Amours douloureuses, jeunesse en crise: Et au pire, on se mariera, c’était du cousu main pour la réalisatrice d’Anne Trister, de Rebelles et de Maman est chez le coiffeur, pour ne nommer que ceux-là.
Sophie Nélisse incarne Aïcha, Karine Vanasse, sa mère, et Jean-Simon Leduc, Baz, l’homme aux mains rouges.
«Je n’ai jamais autant relu un scénario juste avant de tourner, admet ce dernier. Je devais jouer la vérité d’une scène tout en gardant à l’esprit qu’Aïcha fabulait à ce moment précis. Mon personnage est un gars altruiste, qui est dans l’empathie, mais il ne ressort pas toujours comme ça parce qu’Aïcha ne le dépeint pas toujours comme ça.»
Aïcha qui constitue une partition en or pour Sophie Nélisse.
«Son arc dramatique est fort, estime-t-elle. Elle possède une innocence tout en étant très mélangée dans sa tête. Elle ne veut faire de mal à personne, mais elle est complètement folle. J’aime la manière dont c’est tourné, avec les retours en interrogatoire: là, c’est du jeu pur. Il y a moi face à la caméra. Ça laisse plein de possibilités. C’est vraiment stimulant.»
Les retrouvailles
Le roman de Sophie Bienvenu, qui a coécrit le scénario avec la cinéaste, reposant sur un monologue, de nombreux ajustements ont été apportés.
«Ce qui me frappe, c’est à quel point elles ont réussi à préserver la voix d’Aïcha», note à cet égard Karine Vanasse, qui confie vivre là une étape importante dans sa carrière lancée, on s’en souviendra, par le film Emporte-moi, également de Léa Pool.

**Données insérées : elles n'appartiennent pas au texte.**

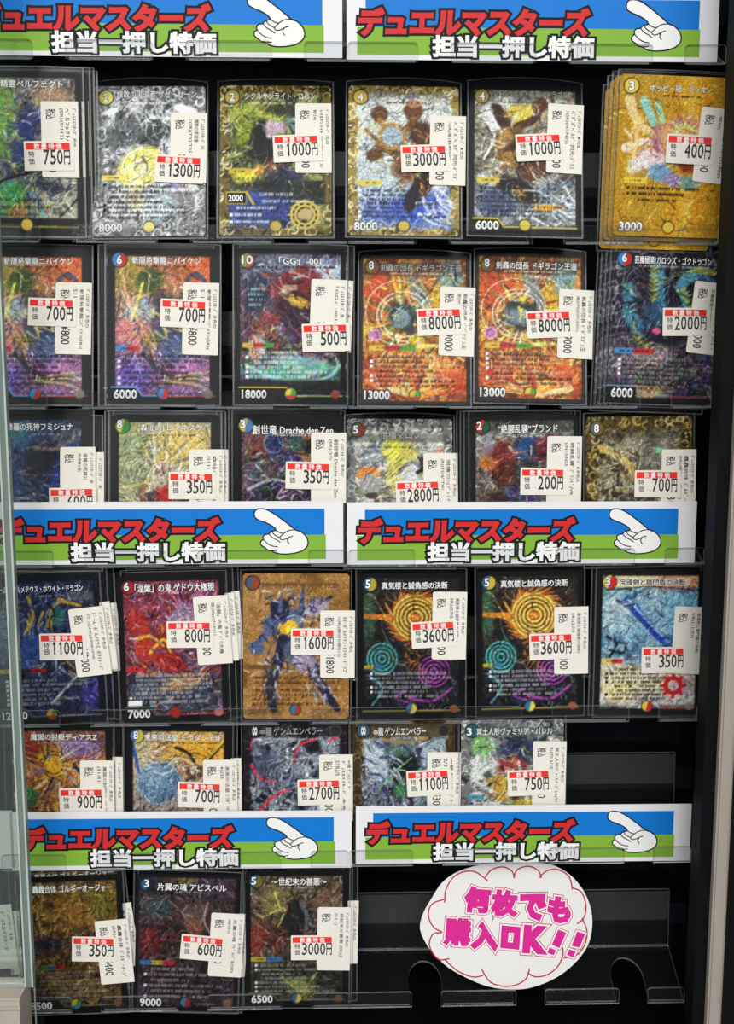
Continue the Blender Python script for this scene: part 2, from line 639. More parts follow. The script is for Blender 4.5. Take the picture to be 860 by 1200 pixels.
@art
def r1c1():
    a = Art(11, (64, 66, 66))
    a.grad([(0, (74, 66, 58)), (12, (150, 122, 96)), (26, (110, 106, 96)), (45, (50, 54, 66)), (62, (110, 112, 100)), (88, (44, 44, 42))], 5)
    a.marble([(40, 46, 60), (80, 90, 110), (150, 150, 140), (60, 66, 80)], 10, 0.65)
    a.blob(20, 22, 8, 18, (120, 170, 70), 0, 0.8, 0.6, 0.8).blob(22, 40, 5, 8, (170, 210, 60), 30, 0.6, 0.6, 0.7)
    a.blob(30, 34, 8, 14, (44, 58, 110), 20, 0.7, 0.6, 0.85).blob(46, 14, 9, 8, (180, 140, 100), 0, 0.8, 0.5, 0.7)
    a.shards(60, (16, 12, 50, 52), [(180, 190, 200), (60, 80, 140), (30, 34, 46), (150, 200, 90), (200, 140, 90)], (4, 10), (0.5, 1.6), 60, 80)
    a.rings(44, 22, (2.5, 4.5), (150, 160, 190), 1.0)
    a.marble([(140, 140, 120), (190, 186, 160), (90, 92, 80)], 9, 0.85, (34, 55, 60, 80)).blob(24, 68, 8, 10, (60, 150, 60), 20, 0.7, 0.7, 0.8)
    a.blob(27, 76, 5, 6, (214, 120, 60), 20, 0.6, 0.6, 0.7).shards(40, (18, 60, 44, 78), [(130, 200, 60), (220, 120, 70), (30, 40, 90), (90, 180, 190)], (2, 6), (0.6, 1.4), 40, 60)
    a.stroke([(14, 60), (48, 50)], 1.4, (14, 14, 16)).stroke([(50, 78), (62, 66)], 1.0, (20, 20, 20))
    a.blob(46, 62, 9, 3.5, (40, 44, 60), 10, 0.5, 0.6).shards(24, (30, 55, 56, 68), [(24, 26, 34), (70, 80, 100)], (3, 8), (0.6, 1.4), 30, 70)
    a.rule(rows(69, 77, 3, a.rng), (30, 30, 34), 16, 58, a=0.6)
    a.border((24, 24, 24), 2.6, 3.4, 3.4, 9).stroke([(0, 79), (8, 83.6), (60, 83.6)], 0.6, (176, 160, 60), curve=False)
    return finish(a, None, [YEL])


def silver_rim(a, warm=0.0, n=230, width=5.0):
    w = np.array([0, -12, -60]) * warm
    c = lambda q: tuple(np.clip(np.array(q) + w, 0, 255))
    return a.ornate([c((112, 114, 112)), c((236, 238, 236)), c((64, 66, 68)), c((190, 192, 190)), c((36, 38, 40))], width, n)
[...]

«J’ai manifesté mon intérêt à Léa, d’abord parce que je tenais à retravailler avec elle, et ensuite parce que je me sentais mûre pour des rôles de mère. En jouant la mère de Sophie Nélisse, je me revoyais jouer la fille de Pascale Bussières qui se revoyait alors adolescente dans Sonatine… C’était très émouvant de retrouver Léa. J’ai pris conscience que j’ai toujours comparé la façon de faire des autres réalisateurs avec la sienne. Si je n’avais pas débuté dans le métier avec elle, ma carrière aurait été très différente. En la regardant diriger Sophie le premier jour, j’ai retrouvé cette façon de faire, cette façon de dire… Je suis devenue très émue», conclut Karine Vanasse.
En voyant ses grands yeux noisette s’illuminer, on ne doute pas un seul instant que, contrairement à une bonne partie de l’intrigue, ça, c’est vrai. Et au pire, on se mariera sortira en 2017.